Uma nova história da pintura começava a ser escrita, tendo como base a afirmação da materialidade do quadro e não mais o ilusionismo da imagem, evitando-se, assim, a dicotomia suporte-superfície. Em sua demorada permanência em Nova York, Feingold teve inúmeras oportunidades de ver e analisar a obra desses artistas, sendo indiscutível a influência que os quatro últimos exerceram sobre o nosso artista na formulação e execução de uma obra potente e inovadora.
Não é por acaso, também, que Feingold tenha descartado o emprego de matérias primas, ferramentas e técnicas tradicionais como óleo, vinil, acrílica, pincéis ou espátulas na realização de suas pinturas, optando por usar o esmalte sintético sobre um tecido mais encorpado e resistente, o “terbrim”, não sem antes criar na própria embalagem metálica do produto uma espécie de canaleta que lhe permite controlar a quantidade da matéria a ser liberada e, simultaneamente, impedir que ela se esgarce comprometendo a precisão de seu percurso - que é sempre o de uma queda - na definição das linhas que atravessam o suporte de uma extremo a outro.

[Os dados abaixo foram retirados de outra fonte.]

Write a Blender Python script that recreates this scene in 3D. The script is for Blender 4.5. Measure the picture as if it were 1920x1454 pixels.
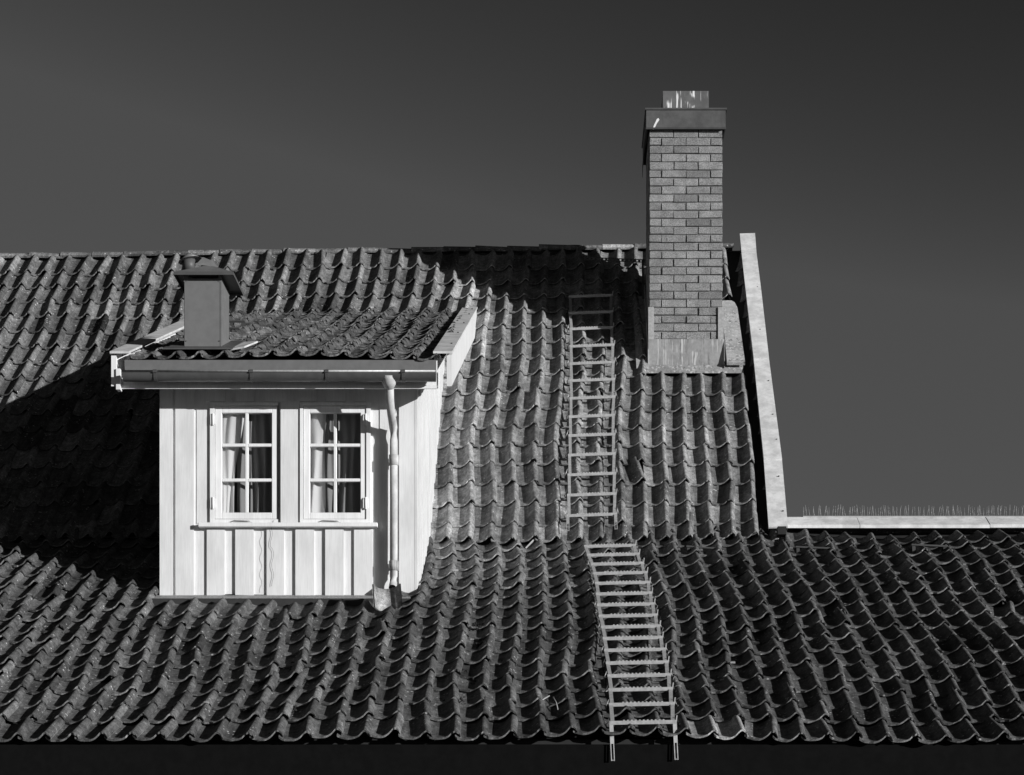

Um visitante mais apressado ou menos atento às sutilezas de sua obra, talvez não se dê conta de que seus quadros não se esgotam nos limites da superfície plana que têm à sua frente. Não porque careçam de molduras, mas porque esse plano costuma ser dobrado nos seus quatro lados. E a rigor poderia prosseguir por traz – o que seria um desperdício, um lesa-prazer. Assim como se juntar a outro, como já aconteceu. Ou outros mais, iguais ou parecidos, mantendo-se a mesma estrutura linear, porém mudando-se cores. O ponto de encontro entre elas criando módulos, ou apenas uma pausa, uma fresta, um ponto de fuga, parte de um jogo de simetrias e assimetrias. Ou indefinidamente – cobrindo paredes de corredores, túneis, dando a volta ao mundo, quem sabe.
Nos trabalhos que integram a série “Espaço Empenado”, de 2003, estando sua face mais visível totalmente coberta por “grafismos”, além de dividida em três módulos de diferentes tamanhos, o menor deles alteando-se sobre os demais, é fácil perceber a definitiva não-distinção entre suporte e superfície. A janela que estava aberta, permitindo-nos evadir da obra, foi fechada. Só nos resta olhá-la e pensar. Pensar e olhá-la. Algo foi acrescentado ao mundo. Que sem dúvida alguma ficou melhor.
“Quanto vivi num mosteiro zen no Japão” – conta o pintor norte-americano Mark Tobey, em um depoimento de 1975 – “Foi-me dado para meditação um desenho “sumi”, no qual se via um amplo círculo traçado com um pincel grosso. O que era aquilo? Todos os dias eu ficava observando-o. Era a anulação do meu ego? Era um verso em que podia perder o meu eu? Talvez não percebesse o seu lado estético. Escapavam-me os belos traços do pincel, que ao olho de um especialista oriental revelariam muito sobre o caráter de quem o havia pintado. Contudo, depois de minha permanência naquele lugar notei que possuía novos olhos”.